Etre correspondant à l’étranger n’est vraiment pas sécurisant. Ce qui me cause beaucoup de stress est ma protection sociale. Je suis salariée par mes employeurs français, donc je cotise, et le pays où je vis a une convention de sécurité sociale avec la France, mais comme je n’ai pas une régularité de fiches de payes mensuelles, il ne me considère pas comme salariée, et me refuse les remboursements qui sont normalement dus aux ressortissants français salariés. J’ai donc souscrit une assurance à la Caisse des français de l’étranger, qui me coûte, grâce à un tarif encore étudiant, seulement 170€/trimestre, ce qui est déjà très cher. Mais c’est une véritable galère, car pour me faire rembourser a posteriori la procédure est d’imprimer avant la consultation chez le médecin un formulaire à faire signer par le médecin. Or il est en français et en anglais, mais pas dans la langue du pays. La plupart du temps, le médecin ne comprend pas ce qu’il lit et refuse de signer. Je passe un temps fou à expliquer, et la plupart du temps je laisse tomber, et je n’obtiens jamais de remboursement. Je paye donc trois fois : par mes cotisations prélevées sur mon salaire, à la CFE, et de ma poche, pour les consultations. Je ne peux même pas abandonner la CFE car pour mon autorisation de résidence, les autorités du pays me demandent une preuve que je suis couverte. J’en viens à ne pas me soigner. La seule fois que j’ai pu obtenir un remboursement était lors d’un séjour en France : j’ai fait refaire mes lunettes. 

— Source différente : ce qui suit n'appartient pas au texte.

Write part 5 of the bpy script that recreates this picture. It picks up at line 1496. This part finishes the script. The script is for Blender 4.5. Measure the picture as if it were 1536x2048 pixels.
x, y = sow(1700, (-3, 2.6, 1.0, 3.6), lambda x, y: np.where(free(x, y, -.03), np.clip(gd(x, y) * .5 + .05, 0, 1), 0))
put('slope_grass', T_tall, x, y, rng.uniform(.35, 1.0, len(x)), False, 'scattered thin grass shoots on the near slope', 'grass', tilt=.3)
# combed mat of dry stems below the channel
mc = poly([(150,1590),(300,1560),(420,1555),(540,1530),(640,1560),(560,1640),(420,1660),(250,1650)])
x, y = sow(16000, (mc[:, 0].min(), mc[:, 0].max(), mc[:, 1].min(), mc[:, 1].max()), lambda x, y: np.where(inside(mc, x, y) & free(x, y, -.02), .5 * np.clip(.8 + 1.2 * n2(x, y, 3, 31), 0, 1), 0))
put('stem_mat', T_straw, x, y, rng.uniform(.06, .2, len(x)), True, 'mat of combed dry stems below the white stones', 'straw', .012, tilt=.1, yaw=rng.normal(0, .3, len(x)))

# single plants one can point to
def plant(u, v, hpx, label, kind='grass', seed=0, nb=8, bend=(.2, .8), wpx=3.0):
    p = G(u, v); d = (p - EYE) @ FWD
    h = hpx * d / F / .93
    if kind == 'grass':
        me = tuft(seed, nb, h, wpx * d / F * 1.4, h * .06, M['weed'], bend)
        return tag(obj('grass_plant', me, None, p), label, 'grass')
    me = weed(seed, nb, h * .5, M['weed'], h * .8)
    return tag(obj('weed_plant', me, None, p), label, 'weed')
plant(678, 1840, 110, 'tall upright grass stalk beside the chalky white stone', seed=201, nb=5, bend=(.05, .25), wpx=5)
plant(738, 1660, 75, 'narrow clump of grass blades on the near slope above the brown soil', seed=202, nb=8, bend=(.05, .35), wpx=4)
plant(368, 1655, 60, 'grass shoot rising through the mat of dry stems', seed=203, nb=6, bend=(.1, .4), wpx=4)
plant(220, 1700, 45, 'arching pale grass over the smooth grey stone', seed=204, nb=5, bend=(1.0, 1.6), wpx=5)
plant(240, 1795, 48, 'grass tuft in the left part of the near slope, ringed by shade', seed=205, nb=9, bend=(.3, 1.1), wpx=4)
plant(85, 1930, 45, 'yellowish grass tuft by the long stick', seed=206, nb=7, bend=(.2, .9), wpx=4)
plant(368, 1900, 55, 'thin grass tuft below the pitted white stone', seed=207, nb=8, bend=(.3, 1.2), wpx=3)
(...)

Une amie pigiste dans un autre pays m’a dit qu’elle avait donné une adresse en France, et prétendait habiter en France, ce qui lui simplifie tout. Je vais faire pareil. C’est incroyable d’en arriver à faire quelque chose d’illégal contre son gré. Je n’ai vraiment pas envie de bidouiller, de tricher, mais ai-je le choix ? Et encore, même en France ce n’est pas facile de faire comprendre sa situation de pigiste. Heureusement je viens d’avoir ma carte de presse, elle va m’aider à prouver mon statut à la CPAM.

Ca me ferait du bien des entir que je compte un peu pour mes employeurs.

L’autre jour, j’ai pris des gaz lacrymogènes. Je suis presque tombée dans les pommes. Je me suis demandée : mais s’il m’arrive vraiment quelque chose, pourrai-je être soignée ? La zone où je suis m’amène à voir des situations vraiment pas faciles. A force ça s’accumule. J’aurais besoin d’en parler, mais comment payer un psy ? Je gagne au mieux dans les 800€/mois. Certes, c’est confortable où je vis, mais j’ai beaucoup de frais. Avec mes employeurs, je ne discute jamais vraiment. Cela se résume à un pitch, une commande. J’ai conscience qu’ils n’ont pas beaucoup de temps à me consacrer. Certes, je suis salariée, mais je n’ai pas l’impression d’être soutenue par mes employeurs. Ni par la France, qui me refuse une protection sociale. Je ne reçois rien qui me dise que c’est magnifique d’être français. Avec mes revenus j’aurais droit à la prime d’activité, mais elle n’est pas accordée aux résidents à l’étranger. Parfois je me dis «dans quelle galère je me suis mise ?». J’ai l’impression d’être punie d’être à l’étranger, alors que c’est mon métier qui le veut, et que mes employeurs sont contents d’avoir des correspondants à l’étranger. 

J’ai un ami qui pige dans la même zone que moi pour une télévision d’un autre pays européen. La différence de traitement est incroyable. Quand il va chez son employeur il peut rencontrer un psychologue pris en charge par la société. La rédaction réunit tous les ans ses correspondants à l’étranger pour une semaine de formation, allant des techniques de reportage à comment se protéger en zone de conflit. Ils investissent vraiment dans leurs correspondants. Ca me ferait du bien de sentir que je compte un peu pour mes employeurs.»